Connector
How the GitHub connector works
The connector is intentionally operational, not administrative.
Create from the active project
The connector creates and seeds a repository from the project you already have open in Flutty.
Choose the account and repo details inside the workspace
Repository name, description, and visibility are set in the connector flow instead of a separate admin page.
Stay attached to the same project context
Sync actions belong to the project header, so you do not have to leave the workspace to keep source control aligned.
States
Follow the connector state that is shown
The connector changes its action set based on the current sync situation.
Connected
Local and remote are aligned closely enough that no special recovery action is required.
Syncing
Flutty is still applying or pushing connector work. Wait for that operation to finish before forcing more actions.
Remote update available
The remote changed and Flutty surfaces a refresh/apply path rather than assuming the local workspace should win automatically.
Conflict
Local and remote need an explicit conflict-resolution decision.
Error
The connector could not finish its last operation and may need a retry, refresh, or manual review.
Timing
When to connect GitHub
The best time to connect is once the workspace direction is already stable enough to preserve.

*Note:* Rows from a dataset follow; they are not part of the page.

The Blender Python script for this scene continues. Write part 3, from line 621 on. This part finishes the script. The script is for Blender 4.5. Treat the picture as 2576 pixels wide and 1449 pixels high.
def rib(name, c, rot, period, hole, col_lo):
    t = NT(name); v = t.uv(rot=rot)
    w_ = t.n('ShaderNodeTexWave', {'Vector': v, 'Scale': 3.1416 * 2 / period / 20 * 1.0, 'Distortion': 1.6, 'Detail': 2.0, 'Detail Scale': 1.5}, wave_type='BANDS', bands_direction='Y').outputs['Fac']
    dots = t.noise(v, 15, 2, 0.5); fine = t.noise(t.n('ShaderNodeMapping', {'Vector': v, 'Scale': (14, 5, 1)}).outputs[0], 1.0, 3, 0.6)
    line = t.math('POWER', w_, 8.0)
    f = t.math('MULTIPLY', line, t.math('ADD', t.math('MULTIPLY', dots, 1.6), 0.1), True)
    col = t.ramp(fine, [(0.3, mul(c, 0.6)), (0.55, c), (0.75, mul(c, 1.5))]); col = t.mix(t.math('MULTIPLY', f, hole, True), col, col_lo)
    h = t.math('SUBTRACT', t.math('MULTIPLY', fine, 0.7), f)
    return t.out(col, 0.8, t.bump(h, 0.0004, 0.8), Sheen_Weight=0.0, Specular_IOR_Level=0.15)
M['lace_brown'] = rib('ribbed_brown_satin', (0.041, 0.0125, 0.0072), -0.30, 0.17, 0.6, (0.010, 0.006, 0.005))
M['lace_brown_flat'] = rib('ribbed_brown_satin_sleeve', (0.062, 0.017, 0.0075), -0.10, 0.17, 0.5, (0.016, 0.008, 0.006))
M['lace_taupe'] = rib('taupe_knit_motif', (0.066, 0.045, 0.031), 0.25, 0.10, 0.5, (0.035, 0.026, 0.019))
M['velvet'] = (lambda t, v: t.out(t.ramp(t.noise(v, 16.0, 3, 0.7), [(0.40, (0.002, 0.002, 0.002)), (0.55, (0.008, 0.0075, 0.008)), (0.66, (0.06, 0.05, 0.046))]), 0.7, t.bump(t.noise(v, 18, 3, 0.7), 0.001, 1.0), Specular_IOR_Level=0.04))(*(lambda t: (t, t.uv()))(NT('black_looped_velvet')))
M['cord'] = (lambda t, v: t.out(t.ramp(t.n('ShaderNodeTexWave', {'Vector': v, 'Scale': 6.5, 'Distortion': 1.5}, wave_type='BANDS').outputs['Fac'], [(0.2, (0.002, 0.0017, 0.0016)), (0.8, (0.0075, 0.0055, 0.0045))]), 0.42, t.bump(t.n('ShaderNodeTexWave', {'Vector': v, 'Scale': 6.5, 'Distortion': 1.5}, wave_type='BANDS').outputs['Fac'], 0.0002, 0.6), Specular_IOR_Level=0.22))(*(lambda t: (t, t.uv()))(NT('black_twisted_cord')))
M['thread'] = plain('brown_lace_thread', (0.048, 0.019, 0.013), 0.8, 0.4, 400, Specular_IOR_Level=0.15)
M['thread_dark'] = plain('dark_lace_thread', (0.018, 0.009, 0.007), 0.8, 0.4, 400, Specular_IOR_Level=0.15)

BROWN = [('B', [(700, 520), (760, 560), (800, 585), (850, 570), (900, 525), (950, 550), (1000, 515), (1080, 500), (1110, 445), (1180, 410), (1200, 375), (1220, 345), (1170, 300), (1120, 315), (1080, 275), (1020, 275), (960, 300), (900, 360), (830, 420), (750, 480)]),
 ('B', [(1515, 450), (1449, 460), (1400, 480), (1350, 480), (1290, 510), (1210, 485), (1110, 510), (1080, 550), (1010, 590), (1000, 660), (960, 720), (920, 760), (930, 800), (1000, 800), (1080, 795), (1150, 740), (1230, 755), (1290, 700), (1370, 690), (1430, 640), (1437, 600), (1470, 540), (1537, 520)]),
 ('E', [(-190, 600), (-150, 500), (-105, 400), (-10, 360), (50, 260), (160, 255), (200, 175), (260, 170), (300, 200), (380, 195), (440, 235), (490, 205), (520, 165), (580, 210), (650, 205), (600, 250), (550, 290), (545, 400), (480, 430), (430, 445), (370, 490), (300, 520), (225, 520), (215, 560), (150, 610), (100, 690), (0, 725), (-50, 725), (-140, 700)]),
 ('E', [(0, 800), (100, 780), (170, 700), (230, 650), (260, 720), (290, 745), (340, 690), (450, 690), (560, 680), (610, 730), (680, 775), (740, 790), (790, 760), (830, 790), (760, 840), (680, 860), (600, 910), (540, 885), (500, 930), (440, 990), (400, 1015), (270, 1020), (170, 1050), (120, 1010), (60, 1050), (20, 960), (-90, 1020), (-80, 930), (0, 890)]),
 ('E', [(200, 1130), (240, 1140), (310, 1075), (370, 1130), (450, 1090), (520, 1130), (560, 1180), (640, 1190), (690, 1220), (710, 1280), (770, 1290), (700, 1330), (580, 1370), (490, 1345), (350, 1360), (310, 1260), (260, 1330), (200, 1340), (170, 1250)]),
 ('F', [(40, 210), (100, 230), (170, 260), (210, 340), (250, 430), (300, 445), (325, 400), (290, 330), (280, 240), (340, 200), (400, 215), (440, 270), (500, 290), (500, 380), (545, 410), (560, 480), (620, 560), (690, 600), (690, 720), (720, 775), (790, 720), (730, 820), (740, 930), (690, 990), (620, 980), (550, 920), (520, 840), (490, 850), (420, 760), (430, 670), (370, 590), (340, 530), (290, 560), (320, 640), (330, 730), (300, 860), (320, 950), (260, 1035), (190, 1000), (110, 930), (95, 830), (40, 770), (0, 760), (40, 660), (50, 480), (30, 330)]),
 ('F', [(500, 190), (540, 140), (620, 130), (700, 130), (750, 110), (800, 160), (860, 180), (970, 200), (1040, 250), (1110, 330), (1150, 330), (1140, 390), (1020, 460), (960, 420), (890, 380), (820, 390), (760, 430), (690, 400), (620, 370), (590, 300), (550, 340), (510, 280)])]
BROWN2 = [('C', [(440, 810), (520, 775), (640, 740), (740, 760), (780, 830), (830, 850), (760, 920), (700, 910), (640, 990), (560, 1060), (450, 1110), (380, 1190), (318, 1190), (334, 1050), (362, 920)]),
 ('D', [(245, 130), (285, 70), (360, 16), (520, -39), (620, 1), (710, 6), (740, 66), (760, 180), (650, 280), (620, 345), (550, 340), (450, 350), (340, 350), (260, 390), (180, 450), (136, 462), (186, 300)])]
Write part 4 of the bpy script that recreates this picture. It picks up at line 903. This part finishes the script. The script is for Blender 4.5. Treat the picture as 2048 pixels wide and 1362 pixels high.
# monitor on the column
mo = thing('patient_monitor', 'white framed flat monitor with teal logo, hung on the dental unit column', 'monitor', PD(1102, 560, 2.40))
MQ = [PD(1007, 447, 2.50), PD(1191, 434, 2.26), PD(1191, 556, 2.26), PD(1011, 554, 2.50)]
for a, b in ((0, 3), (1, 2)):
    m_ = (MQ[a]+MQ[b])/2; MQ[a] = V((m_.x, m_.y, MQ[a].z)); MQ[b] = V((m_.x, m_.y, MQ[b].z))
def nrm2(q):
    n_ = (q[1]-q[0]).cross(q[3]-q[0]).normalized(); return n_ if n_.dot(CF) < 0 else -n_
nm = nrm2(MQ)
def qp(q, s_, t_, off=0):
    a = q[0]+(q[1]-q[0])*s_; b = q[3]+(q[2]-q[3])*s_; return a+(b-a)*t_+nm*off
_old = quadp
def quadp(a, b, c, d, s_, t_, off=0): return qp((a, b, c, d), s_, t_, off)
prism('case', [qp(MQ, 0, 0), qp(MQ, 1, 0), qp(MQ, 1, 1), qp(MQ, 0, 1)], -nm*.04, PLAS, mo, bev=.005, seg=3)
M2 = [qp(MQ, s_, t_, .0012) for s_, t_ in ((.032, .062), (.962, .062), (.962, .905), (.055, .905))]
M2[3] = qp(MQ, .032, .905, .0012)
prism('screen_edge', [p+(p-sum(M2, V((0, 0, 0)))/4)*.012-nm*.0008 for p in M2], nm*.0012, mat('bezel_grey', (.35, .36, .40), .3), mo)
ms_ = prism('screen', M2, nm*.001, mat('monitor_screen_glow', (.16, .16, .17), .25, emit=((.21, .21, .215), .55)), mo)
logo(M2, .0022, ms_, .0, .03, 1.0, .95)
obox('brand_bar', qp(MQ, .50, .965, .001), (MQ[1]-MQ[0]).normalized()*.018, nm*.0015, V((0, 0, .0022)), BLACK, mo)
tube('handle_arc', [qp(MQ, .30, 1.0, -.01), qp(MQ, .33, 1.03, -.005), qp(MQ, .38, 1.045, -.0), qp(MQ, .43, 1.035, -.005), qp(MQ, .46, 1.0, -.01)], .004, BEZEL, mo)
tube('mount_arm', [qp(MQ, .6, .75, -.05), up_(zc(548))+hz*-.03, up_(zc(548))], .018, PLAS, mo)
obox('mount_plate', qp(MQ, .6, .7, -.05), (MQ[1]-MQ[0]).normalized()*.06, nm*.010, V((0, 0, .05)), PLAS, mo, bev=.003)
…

After the first working project direction is visible in preview
Before you need a remote checkpoint for collaboration or deployment
While the current workspace still clearly represents the source of truth
Practice
Use GitHub after the project direction is real
GitHub works best when you treat it as a durability and collaboration layer, not as the first step of creation.
Connect once the current project direction is worth preserving.
Let the workspace show you the next sync action instead of guessing whether to pull, push, or resolve.
Use the connector to keep the repo aligned with the same project you are previewing and iterating on.